‘Hoger BSA sluit andere maatregelen niet uit’
Een hoger bindend studieadvies (BSA), maar verder geen andere rendementsmaatregelen. Dat is wat het college van bestuur wil. De faculteiten kijken verschillend aan tegen het plan van het college.
Op dit moment moeten eerstejaars studenten minimaal tussen de 39 tot 42 studiepunten halen om niet weggestuurd te worden van de opleiding. Als het aan het college van bestuur ligt dan wordt die eis verhoogd naar 42 tot 45 studiepunten. Daar zou dan tegenover staan dat er verder geen andere maatregelen gelden – zoals een aanwezigheidsplicht tijdens de colleges. Zowel vorig jaar als dit jaar hebben de meeste opleidingen nog wel andere maatregelen die langstuderen moeten voorkomen.

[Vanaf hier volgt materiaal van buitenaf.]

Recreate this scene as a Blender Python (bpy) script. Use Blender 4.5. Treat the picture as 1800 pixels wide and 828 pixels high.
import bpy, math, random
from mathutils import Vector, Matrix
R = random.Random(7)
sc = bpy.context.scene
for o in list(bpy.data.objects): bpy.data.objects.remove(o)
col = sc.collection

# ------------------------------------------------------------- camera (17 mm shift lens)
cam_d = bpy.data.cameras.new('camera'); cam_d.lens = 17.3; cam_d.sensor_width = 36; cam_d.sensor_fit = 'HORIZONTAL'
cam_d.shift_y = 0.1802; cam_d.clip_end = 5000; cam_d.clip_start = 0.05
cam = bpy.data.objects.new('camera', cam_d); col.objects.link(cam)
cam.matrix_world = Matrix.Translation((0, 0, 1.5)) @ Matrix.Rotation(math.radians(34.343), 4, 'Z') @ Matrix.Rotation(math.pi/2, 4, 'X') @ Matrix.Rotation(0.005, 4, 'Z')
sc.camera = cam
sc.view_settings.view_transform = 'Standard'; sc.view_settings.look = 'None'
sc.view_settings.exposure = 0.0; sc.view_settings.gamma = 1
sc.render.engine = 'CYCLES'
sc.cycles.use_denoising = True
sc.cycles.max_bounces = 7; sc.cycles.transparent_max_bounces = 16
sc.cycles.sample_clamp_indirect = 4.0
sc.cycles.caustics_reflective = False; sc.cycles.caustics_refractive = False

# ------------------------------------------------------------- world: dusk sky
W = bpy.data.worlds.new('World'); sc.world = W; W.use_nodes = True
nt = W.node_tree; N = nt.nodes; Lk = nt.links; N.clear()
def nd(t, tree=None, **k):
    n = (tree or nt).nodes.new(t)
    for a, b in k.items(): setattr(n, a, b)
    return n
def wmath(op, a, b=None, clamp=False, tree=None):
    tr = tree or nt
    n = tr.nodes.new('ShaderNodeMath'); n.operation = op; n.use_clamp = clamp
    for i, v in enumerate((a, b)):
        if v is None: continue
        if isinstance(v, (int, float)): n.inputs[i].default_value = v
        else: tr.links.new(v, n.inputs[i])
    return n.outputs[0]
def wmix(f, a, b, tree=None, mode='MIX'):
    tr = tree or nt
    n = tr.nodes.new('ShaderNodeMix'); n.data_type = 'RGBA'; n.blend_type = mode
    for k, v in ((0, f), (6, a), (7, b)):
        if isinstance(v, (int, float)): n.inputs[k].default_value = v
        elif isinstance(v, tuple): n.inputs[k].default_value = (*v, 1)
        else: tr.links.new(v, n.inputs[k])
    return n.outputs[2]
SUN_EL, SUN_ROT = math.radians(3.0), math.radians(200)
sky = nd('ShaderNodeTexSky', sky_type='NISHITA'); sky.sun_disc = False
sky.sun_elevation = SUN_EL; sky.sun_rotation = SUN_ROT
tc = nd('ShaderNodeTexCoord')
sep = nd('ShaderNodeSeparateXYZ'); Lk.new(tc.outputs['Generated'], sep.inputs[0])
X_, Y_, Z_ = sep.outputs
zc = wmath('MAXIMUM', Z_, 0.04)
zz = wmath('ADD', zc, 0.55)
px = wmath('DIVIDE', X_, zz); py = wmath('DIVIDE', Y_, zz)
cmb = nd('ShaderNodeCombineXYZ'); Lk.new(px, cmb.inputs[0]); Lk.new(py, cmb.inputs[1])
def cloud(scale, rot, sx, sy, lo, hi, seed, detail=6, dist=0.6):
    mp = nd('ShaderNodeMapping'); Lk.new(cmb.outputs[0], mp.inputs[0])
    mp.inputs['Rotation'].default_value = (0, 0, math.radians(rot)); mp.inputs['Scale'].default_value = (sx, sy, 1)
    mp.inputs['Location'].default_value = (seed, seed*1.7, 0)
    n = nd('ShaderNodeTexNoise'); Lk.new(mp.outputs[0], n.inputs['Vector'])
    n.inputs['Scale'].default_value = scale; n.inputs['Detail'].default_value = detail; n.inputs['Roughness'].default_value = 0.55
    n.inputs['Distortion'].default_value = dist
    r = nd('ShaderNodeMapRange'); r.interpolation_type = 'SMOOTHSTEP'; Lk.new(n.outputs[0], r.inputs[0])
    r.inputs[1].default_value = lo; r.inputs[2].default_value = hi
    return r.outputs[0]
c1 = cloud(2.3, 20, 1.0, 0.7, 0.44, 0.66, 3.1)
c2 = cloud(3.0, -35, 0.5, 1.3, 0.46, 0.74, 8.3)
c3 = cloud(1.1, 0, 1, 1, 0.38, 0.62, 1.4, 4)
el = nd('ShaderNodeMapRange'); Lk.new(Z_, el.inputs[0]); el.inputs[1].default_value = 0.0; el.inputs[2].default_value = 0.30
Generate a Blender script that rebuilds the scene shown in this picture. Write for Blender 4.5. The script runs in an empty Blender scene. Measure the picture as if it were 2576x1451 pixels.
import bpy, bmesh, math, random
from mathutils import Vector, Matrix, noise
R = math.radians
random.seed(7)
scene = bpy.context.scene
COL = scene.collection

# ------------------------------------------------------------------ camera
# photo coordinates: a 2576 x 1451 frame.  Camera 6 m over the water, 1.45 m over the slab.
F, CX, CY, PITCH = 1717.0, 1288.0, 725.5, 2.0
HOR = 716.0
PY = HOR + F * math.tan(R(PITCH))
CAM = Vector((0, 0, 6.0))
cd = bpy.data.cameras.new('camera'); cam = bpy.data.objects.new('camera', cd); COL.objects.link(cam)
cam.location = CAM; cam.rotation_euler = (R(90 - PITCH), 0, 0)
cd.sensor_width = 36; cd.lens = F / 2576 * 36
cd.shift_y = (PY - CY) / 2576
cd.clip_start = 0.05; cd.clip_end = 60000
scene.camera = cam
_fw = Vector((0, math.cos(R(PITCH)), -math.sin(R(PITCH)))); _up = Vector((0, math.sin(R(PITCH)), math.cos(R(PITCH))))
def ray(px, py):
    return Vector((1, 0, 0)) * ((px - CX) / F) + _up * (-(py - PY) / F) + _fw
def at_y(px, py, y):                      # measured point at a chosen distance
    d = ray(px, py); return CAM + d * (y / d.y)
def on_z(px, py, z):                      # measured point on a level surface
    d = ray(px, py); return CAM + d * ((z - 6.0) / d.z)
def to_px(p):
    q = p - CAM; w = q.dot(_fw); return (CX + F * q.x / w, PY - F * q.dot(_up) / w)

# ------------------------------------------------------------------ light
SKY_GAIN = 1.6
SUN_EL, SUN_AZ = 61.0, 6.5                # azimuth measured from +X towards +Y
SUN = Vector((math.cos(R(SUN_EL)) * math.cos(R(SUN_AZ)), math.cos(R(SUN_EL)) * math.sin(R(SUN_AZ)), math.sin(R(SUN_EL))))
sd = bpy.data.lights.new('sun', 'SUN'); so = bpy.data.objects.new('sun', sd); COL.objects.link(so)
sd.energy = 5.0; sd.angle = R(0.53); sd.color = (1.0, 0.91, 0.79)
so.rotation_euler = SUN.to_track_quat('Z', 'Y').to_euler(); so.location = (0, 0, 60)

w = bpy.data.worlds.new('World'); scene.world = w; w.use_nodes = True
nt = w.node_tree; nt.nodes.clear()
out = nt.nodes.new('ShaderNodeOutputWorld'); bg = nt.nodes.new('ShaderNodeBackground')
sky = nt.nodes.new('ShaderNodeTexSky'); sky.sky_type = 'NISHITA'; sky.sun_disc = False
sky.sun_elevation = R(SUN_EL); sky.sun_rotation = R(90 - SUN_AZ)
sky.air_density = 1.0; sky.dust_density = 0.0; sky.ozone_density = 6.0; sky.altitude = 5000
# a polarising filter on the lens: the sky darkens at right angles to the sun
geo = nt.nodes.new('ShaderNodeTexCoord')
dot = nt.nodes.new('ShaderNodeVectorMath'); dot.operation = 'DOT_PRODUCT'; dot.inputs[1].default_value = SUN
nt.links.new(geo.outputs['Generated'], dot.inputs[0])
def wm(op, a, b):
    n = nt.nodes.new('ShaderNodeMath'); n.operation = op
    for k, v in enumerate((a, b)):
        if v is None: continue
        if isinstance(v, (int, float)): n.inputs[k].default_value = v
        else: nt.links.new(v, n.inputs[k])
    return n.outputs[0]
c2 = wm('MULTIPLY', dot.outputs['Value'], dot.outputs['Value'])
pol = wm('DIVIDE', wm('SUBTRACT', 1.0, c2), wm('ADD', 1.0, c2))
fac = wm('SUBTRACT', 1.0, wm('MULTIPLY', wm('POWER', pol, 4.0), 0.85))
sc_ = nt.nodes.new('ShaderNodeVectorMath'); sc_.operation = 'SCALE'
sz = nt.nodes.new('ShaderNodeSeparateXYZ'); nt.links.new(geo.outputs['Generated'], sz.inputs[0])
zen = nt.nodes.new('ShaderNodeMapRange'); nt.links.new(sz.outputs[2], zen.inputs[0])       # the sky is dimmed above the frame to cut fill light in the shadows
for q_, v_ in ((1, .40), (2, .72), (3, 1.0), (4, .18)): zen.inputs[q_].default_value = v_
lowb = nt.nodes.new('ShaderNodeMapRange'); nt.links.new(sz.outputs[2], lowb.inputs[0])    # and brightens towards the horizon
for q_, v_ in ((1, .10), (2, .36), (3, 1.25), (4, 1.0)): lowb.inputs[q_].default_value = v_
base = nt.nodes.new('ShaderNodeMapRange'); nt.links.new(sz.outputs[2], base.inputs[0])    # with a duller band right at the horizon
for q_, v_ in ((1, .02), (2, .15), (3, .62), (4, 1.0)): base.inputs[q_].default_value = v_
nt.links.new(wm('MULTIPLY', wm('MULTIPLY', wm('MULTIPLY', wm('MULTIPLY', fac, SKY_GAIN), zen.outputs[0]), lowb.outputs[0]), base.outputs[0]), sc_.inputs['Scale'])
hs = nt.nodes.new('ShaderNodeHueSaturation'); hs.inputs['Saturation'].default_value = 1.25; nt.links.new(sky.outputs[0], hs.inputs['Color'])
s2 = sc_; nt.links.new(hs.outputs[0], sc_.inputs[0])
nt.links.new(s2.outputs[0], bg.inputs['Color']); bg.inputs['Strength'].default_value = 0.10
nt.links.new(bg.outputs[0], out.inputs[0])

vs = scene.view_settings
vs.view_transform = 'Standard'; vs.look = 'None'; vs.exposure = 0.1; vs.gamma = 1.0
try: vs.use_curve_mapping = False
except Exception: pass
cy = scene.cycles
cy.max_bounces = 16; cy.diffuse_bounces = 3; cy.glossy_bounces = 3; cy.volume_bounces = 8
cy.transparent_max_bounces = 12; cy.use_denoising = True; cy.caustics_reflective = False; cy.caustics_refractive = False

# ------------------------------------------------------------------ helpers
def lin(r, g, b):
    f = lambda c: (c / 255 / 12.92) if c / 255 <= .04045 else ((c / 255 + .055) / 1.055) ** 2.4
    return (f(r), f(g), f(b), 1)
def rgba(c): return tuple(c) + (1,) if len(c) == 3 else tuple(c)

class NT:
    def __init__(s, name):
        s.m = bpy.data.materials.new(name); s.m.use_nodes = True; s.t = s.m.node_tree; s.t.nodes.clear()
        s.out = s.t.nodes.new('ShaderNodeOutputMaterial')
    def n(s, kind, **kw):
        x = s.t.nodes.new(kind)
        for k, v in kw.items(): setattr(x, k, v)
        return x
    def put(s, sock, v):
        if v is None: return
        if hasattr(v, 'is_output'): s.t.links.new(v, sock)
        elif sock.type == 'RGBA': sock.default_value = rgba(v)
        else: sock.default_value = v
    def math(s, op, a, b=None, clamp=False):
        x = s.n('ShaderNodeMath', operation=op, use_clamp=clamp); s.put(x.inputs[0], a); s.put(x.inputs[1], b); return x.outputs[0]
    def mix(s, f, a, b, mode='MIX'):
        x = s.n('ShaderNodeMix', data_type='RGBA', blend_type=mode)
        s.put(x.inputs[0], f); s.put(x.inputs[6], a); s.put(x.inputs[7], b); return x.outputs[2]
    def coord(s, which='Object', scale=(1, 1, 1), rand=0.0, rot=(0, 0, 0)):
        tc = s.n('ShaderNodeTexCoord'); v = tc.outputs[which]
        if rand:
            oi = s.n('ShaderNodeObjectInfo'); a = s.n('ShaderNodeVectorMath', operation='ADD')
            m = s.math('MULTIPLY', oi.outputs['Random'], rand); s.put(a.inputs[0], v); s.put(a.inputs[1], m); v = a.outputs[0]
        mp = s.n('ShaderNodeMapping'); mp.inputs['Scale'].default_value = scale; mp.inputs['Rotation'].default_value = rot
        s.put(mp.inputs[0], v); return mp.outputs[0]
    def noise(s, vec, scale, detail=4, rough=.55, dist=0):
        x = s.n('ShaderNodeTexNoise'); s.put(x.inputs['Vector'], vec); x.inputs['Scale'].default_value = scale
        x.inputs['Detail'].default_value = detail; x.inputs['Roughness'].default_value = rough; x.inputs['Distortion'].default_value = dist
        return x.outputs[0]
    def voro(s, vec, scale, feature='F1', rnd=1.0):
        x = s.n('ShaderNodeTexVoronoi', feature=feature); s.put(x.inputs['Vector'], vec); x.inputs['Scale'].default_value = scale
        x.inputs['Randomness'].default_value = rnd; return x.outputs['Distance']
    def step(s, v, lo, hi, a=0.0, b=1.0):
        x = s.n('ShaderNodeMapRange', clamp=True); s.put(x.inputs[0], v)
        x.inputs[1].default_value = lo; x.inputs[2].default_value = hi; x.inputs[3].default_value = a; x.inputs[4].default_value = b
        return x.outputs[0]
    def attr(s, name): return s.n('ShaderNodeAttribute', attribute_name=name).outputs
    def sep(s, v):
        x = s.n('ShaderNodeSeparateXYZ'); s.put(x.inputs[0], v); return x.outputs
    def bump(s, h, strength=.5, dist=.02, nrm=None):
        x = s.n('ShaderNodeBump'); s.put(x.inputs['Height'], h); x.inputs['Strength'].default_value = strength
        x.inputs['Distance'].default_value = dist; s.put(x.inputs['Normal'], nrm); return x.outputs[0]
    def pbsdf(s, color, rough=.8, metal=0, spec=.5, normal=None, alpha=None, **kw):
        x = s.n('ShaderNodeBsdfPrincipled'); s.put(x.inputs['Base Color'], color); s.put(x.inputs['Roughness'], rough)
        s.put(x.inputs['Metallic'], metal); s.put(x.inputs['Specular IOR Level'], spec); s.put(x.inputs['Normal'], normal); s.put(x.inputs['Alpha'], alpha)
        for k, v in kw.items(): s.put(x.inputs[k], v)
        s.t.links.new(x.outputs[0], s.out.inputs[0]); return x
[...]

Verkeerd signaal Stan Gielen, decaan van de Faculteit der Natuurwetenschappen, Wiskunde en Informatica is ‘het helemaal eens’ met de plannen van het college om het BSA te verhogen. ‘Op de bètafacuteit hebben we momenteel een BSA van 39 studiepunten. Van de studenten die dit maar net halen, merken we dat zeventig procent pas na ruim zes jaar afstudeert. Dat duurt gewoon veel te lang.’ De decaan vindt dat een BSA van 39 punten ook een verkeerd signaal afgeeft. ‘Het moet duidelijk zijn dat je geacht wordt binnen drie, of uiterlijk vier jaar je studie af te ronden.’ Ook bij de Faculteit der Letteren is men enthousiast over de plannen. Sterker nog: het ophogen van het BSA was een aantal jaar geleden al ter sprake gekomen bij de Facultaire Gezamenlijke Vergadering (FGV). Het verbaast Odin Dekkers, de onderwijsdirecteur van de faculteit, dan ook niets dat de huidige rector van Letteren afkomstig is. ‘Dat je nu jaarlijks veertig punten nodig hebt, is ook raar. Als je uit gaat van een normale studieduur van vier jaar, kom je op jaarlijks 45 studiepunten uit. Waarom zou je dat niet meteen duidelijk maken?’
Aanwezigheidsplicht Op het gebied van aanvullende maatregelen liggen de faculteiten verder van elkaar. Bij de bètafaculteit zijn er naast het BSA nu al geen andere maatregelen, terwijl bijvoorbeeld Duits een aanwezigheidsplicht van maar liefst honderd procent kent. Gielen is het eens met het universiteitsbestuur over de extra eisen. ‘Je moet een balans zien te vinden. Aan de ene kant moet je studenten helpen met de overgang tussen de universiteit en het vwo, maar je moet ze ook opleiden tot zelfstandige mensen. Je moet ze niet de hele studie aan het handje houden.’ Dekkers vindt dat opleidingen zelf de vrijheid moeten kunnen houden om een aanwezigheidsplicht in te voeren. ‘De grens tussen het studiesucces verhogen en verschoolsing is onduidelijk. Binnen onze faculteit is de aanwezigheidsplicht onderwerp van discussie, maar ik denk dat het mes aan twee kanten snijdt. Enerzijds verplicht je zo misschien sommige studenten colleges te volgen die ze niet nuttig vinden, maar anderzijds dwing je docenten zo ook om goede colleges te geven. Er horen geen colleges te zijn die niet nuttig zijn om te volgen.’ / Timo Nijssen
Het voorstel van het college van bestuur wordt maandag door de medezeggenschap besproken. Voor een dergelijke wijziging is echter geen instemming van de medezeggenschap nodig.